ーーー実際の導入事例を教えていただけますか?
荷出氏:
特定技能2号の試験対策講座を受講いただいた外食企業様の事例になりますが、4名中4名が受講し、全員が試験に合格することができました。特定技能2号を取得しないと、1号の在留期間である5年満了後は帰国しなければならないため、企業様としても長く活躍いただきたいと考えていたため非常に良い結果を出すことができました。
また、茨城県と県内在住外国人材に向けたeラーニングサービス提供の受託契約を結んでおり、年間約1,000名の方にeラーニングを提供しています。自治体様も外国人材の受け入れや定着支援に課題を抱えており、人口減少に伴う労働力不足や税収減への対策として、外国人材向けの教育研修や定着支援の施策を積極的に進めています。
導入企業様の中には、学習サービスを外国人材への福利厚生として打ち出されるケースもあるのですが、どちらかというと、業務時間内で毎日1時間は「Japany」を受講していただく等、半ば強制的にでも実施いただいている企業様の方が、学習の習慣づけや日本語力の伸びという観点では成果が上がっていると感じています。
ーーー今後の展望について教えてください
荷出氏:
特に教育研修事業については、自社開発の「Japany」を中心に、弊社日本語学習サービスを日本社会のインフラにしていきたいと考えています。日本の社会課題である人手不足やGDP低迷を支えるために、外国人材の採用と定着が重要な課題解決になると考えています。

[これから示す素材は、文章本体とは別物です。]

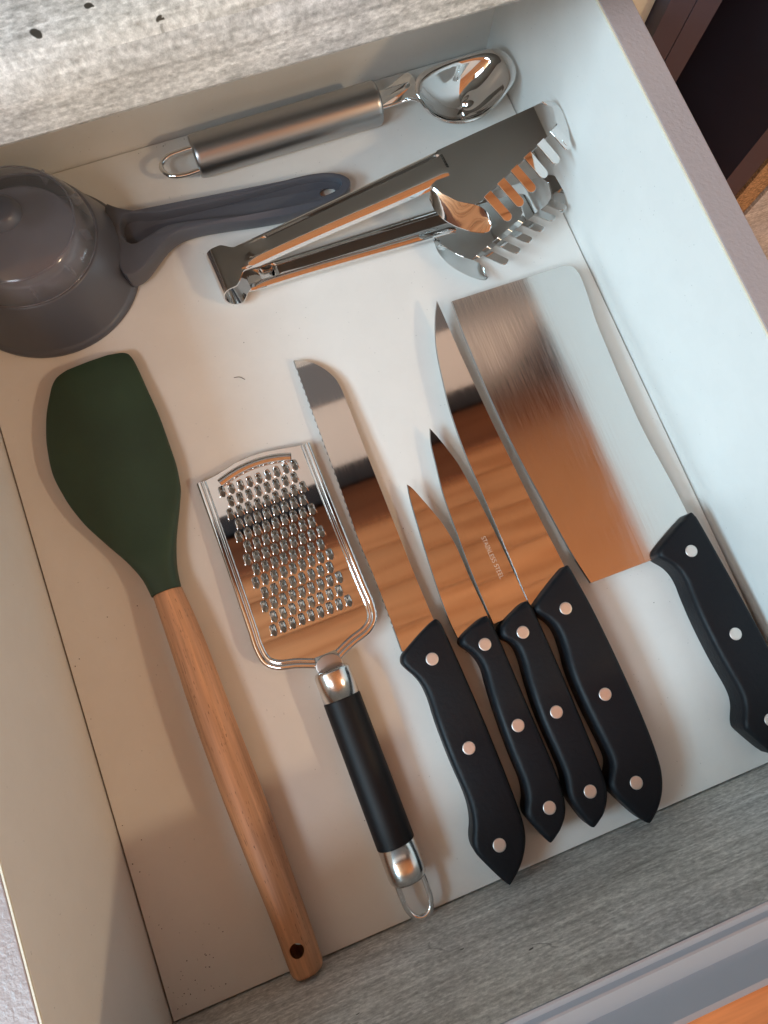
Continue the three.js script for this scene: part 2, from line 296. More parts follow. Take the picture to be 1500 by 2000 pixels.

「Japany」を通じて企業様への導入を進めるとともに、自治体様へのeラーニング提供も拡大し、インフラとしてしっかりと日本語学習を推し進めていきたいと思っています。
編集後記
今回は、明光義塾で培った40年の教育ノウハウを外国人材分野に展開する株式会社明光キャリアパートナーズ・荷出氏にお話を伺いました。
外国人材の受け入れが年々拡大する中、多くの企業が直面しているのが「採用後の定着」という課題です。日本語能力の不足によるコミュニケーション不全が、生産性低下や早期離職の主な要因となっているケースは決して少なくありません。
インタビューを通じて特に印象的だったのは、同社の徹底したカスタマイズへのこだわりでした。企業ごと、業種ごとに異なる課題に対して、画一的なパッケージではなく、真に必要な教育プログラムを提供する姿勢は、「教育のプロ」としての明光グループの矜持を感じます。
人手不足が深刻化する日本において、外国人材の真の戦力化は急務です。その実現には、単なる人材紹介を超えた、教育による継続的な支援が不可欠。明光キャリアパートナーズの取り組みが、持続可能な多文化共生社会の基盤構築に寄与することは間違い無いのではないでしょうか。